▶ **DATA EXTRACT**
---------------
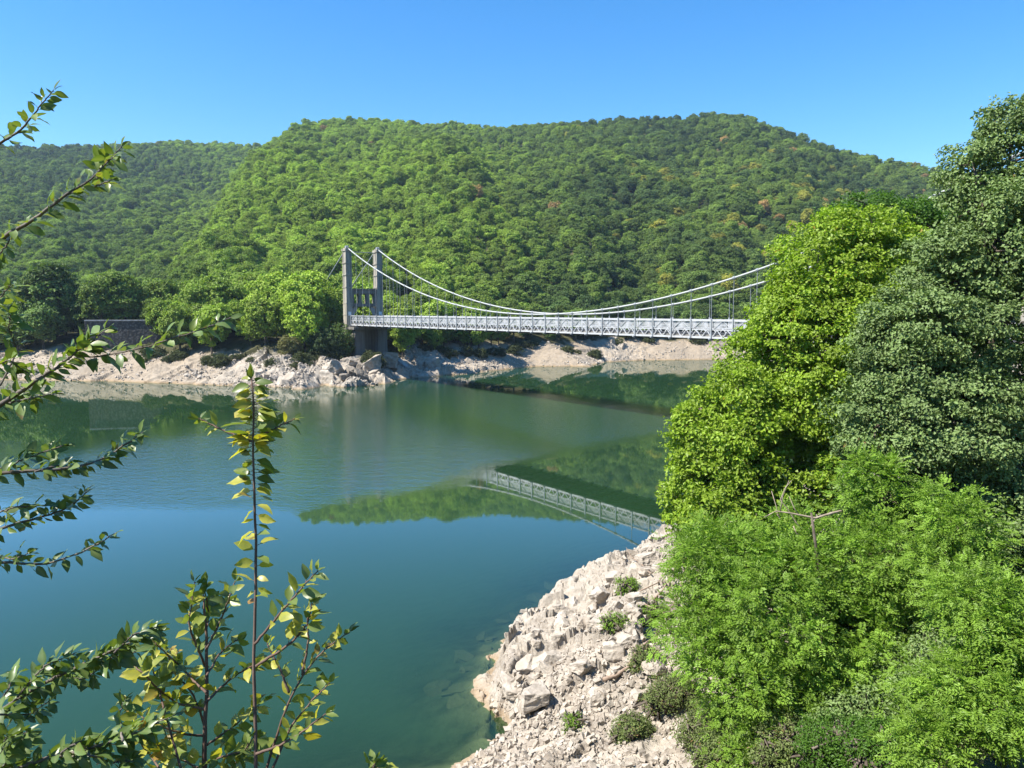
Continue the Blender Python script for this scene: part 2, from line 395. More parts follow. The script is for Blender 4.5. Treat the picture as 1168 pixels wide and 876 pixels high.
# coarser water sheet from every second ring/column is not needed: reuse faces that touch water
keep = wmask[quads].any(1)
wq = quads[keep]; used = np.unique(wq); remap = np.full(len(V), -1); remap[used] = np.arange(len(used))
WV = V[used].copy(); depth = np.maximum(-WV[:, 2], 0); WV[:, 2] = 0.0
def water_mat():
    t = NT('lake_water'); P = t.pos()
    # wind: a rippled tongue of water beyond a calm pool, edges wandering (metres on the lake)
    sep = t.n('ShaderNodeSeparateXYZ'); t.l(P, sep.inputs[0]); x, y = sep.outputs['X'], sep.outputs['Y']
    wn = t.noise(P, .06, 3, .5); wob = t.math('MULTIPLY', t.math('SUBTRACT', wn, .5), 14.0)
    def line(p, q, soft):                     # signed distance to the left of p->q, mapped to 0..1
        dx, dy = q[0]-p[0], q[1]-p[1]; L = math.hypot(dx, dy); nx, ny = -dy/L, dx/L
        d = t.math('ADD', t.math('MULTIPLY', t.math('SUBTRACT', x, p[0]), nx), t.math('MULTIPLY', t.math('SUBTRACT', y, p[1]), ny))
        d = t.math('ADD', d, wob)
        m = t.n('ShaderNodeMapRange'); m.interpolation_type = 'SMOOTHSTEP'; m.inputs[1].default_value = -soft; m.inputs[2].default_value = soft; t.l(d, m.inputs[0]); return m.outputs[0]
    g = lambda a, b: ground_at(a, b)[:2]
    a = line(g(0, 573), g(330, 578), 2.5)
    b = line(g(330, 585), g(760, 490), 3.0)
    c = line(g(760, 468), g(480, 436), 6.0)      # south of the bridge's line
    d = line(g(520, 432), g(60, 520), 9.0)
    rip = t.math('MULTIPLY', t.math('MULTIPLY', a, b), t.math('MULTIPLY', c, d))
    amp = t.math('ADD', t.math('MULTIPLY', rip, .95), .05)
    mp = t.n('ShaderNodeMapping'); mp.inputs['Scale'].default_value = (1.0, 1.8, 1.0); mp.inputs['Rotation'].default_value = (0, 0, .3); t.l(P, mp.inputs[0])
    n1 = t.noise(mp.outputs[0], 2.2, 3, .55); n2 = t.noise(mp.outputs[0], .55, 2, .5)
    hgt = t.math('ADD', t.math('MULTIPLY', n1, .022), t.math('MULTIPLY', n2, .026))
    hgt = t.math('MULTIPLY', hgt, t.math('ADD', t.math('MULTIPLY', rip, 1.0), .012))
    bmp = t.n('ShaderNodeBump'); bmp.inputs['Strength'].default_value = 1.0; bmp.inputs['Distance'].default_value = 1.0; t.l(hgt, bmp.inputs['Height'])
    rough = t.math('ADD', t.math('MULTIPLY', rip, .11), .02)
    gl = t.n('ShaderNodeBsdfGlossy'); gl.inputs['Color'].default_value = (1, 1, 1, 1); t.l(rough, gl.inputs['Roughness']); t.l(bmp.outputs[0], gl.inputs['Normal'])
    body = t.n('ShaderNodeBsdfDiffuse'); body.inputs['Color'].default_value = (*WATER_BODY, 1)
    tr = t.n('ShaderNodeBsdfTransparent'); tr.inputs['Color'].default_value = (.55, .72, .55, 1)
    mur = t.n('ShaderNodeMixShader'); t.l(t.attr('murk'), mur.inputs[0]); t.l(tr.outputs[0], mur.inputs[1]); t.l(body.outputs[0], mur.inputs[2])
    fr = t.n('ShaderNodeFresnel'); fr.inputs['IOR'].default_value = 1.33; 
    f = t.math('MINIMUM', t.math('MULTIPLY', fr.outputs[0], t.math('ADD', t.math('MULTIPLY', fr.outputs[0], 4.0), .85)), .52)
    mx = t.n('ShaderNodeMixShader'); t.l(f, mx.inputs[0]); t.l(mur.outputs[0], mx.inputs[1]); t.l(gl.outputs[0], mx.inputs[2])
    return t.done(mx.outputs[0])
WATER_BODY = (.017, .049, .018)
murk = 1-np.exp(-1.15*depth)*.92
wat = obj('water', mesh_np('water', WV, [remap[wq]], True, {'murk': murk}), water_mat()); tag(wat, kind='structure')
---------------
▶ **DIRECTION**
Repeat the material above in full and unchanged, minus its images.

▶ **RESULT BELOW**
Continue the Blender Python script for this scene: part 2, from line 395. More parts follow. The script is for Blender 4.5. Treat the picture as 1168 pixels wide and 876 pixels high.
# coarser water sheet from every second ring/column is not needed: reuse faces that touch water
keep = wmask[quads].any(1)
wq = quads[keep]; used = np.unique(wq); remap = np.full(len(V), -1); remap[used] = np.arange(len(used))
WV = V[used].copy(); depth = np.maximum(-WV[:, 2], 0); WV[:, 2] = 0.0
def water_mat():
    t = NT('lake_water'); P = t.pos()
    # wind: a rippled tongue of water beyond a calm pool, edges wandering (metres on the lake)
    sep = t.n('ShaderNodeSeparateXYZ'); t.l(P, sep.inputs[0]); x, y = sep.outputs['X'], sep.outputs['Y']
    wn = t.noise(P, .06, 3, .5); wob = t.math('MULTIPLY', t.math('SUBTRACT', wn, .5), 14.0)
    def line(p, q, soft):                     # signed distance to the left of p->q, mapped to 0..1
        dx, dy = q[0]-p[0], q[1]-p[1]; L = math.hypot(dx, dy); nx, ny = -dy/L, dx/L
        d = t.math('ADD', t.math('MULTIPLY', t.math('SUBTRACT', x, p[0]), nx), t.math('MULTIPLY', t.math('SUBTRACT', y, p[1]), ny))
        d = t.math('ADD', d, wob)
        m = t.n('ShaderNodeMapRange'); m.interpolation_type = 'SMOOTHSTEP'; m.inputs[1].default_value = -soft; m.inputs[2].default_value = soft; t.l(d, m.inputs[0]); return m.outputs[0]
    g = lambda a, b: ground_at(a, b)[:2]
    a = line(g(0, 573), g(330, 578), 2.5)
    b = line(g(330, 585), g(760, 490), 3.0)
    c = line(g(760, 468), g(480, 436), 6.0)      # south of the bridge's line
    d = line(g(520, 432), g(60, 520), 9.0)
    rip = t.math('MULTIPLY', t.math('MULTIPLY', a, b), t.math('MULTIPLY', c, d))
    amp = t.math('ADD', t.math('MULTIPLY', rip, .95), .05)
    mp = t.n('ShaderNodeMapping'); mp.inputs['Scale'].default_value = (1.0, 1.8, 1.0); mp.inputs['Rotation'].default_value = (0, 0, .3); t.l(P, mp.inputs[0])
    n1 = t.noise(mp.outputs[0], 2.2, 3, .55); n2 = t.noise(mp.outputs[0], .55, 2, .5)
    hgt = t.math('ADD', t.math('MULTIPLY', n1, .022), t.math('MULTIPLY', n2, .026))
    hgt = t.math('MULTIPLY', hgt, t.math('ADD', t.math('MULTIPLY', rip, 1.0), .012))
    bmp = t.n('ShaderNodeBump'); bmp.inputs['Strength'].default_value = 1.0; bmp.inputs['Distance'].default_value = 1.0; t.l(hgt, bmp.inputs['Height'])
    rough = t.math('ADD', t.math('MULTIPLY', rip, .11), .02)
    gl = t.n('ShaderNodeBsdfGlossy'); gl.inputs['Color'].default_value = (1, 1, 1, 1); t.l(rough, gl.inputs['Roughness']); t.l(bmp.outputs[0], gl.inputs['Normal'])
    body = t.n('ShaderNodeBsdfDiffuse'); body.inputs['Color'].default_value = (*WATER_BODY, 1)
    tr = t.n('ShaderNodeBsdfTransparent'); tr.inputs['Color'].default_value = (.55, .72, .55, 1)
    mur = t.n('ShaderNodeMixShader'); t.l(t.attr('murk'), mur.inputs[0]); t.l(tr.outputs[0], mur.inputs[1]); t.l(body.outputs[0], mur.inputs[2])
    fr = t.n('ShaderNodeFresnel'); fr.inputs['IOR'].default_value = 1.33; 
    f = t.math('MINIMUM', t.math('MULTIPLY', fr.outputs[0], t.math('ADD', t.math('MULTIPLY', fr.outputs[0], 4.0), .85)), .52)
    mx = t.n('ShaderNodeMixShader'); t.l(f, mx.inputs[0]); t.l(mur.outputs[0], mx.inputs[1]); t.l(gl.outputs[0], mx.inputs[2])
    return t.done(mx.outputs[0])
WATER_BODY = (.017, .049, .018)
murk = 1-np.exp(-1.15*depth)*.92
wat = obj('water', mesh_np('water', WV, [remap[wq]], True, {'murk': murk}), water_mat()); tag(wat, kind='structure')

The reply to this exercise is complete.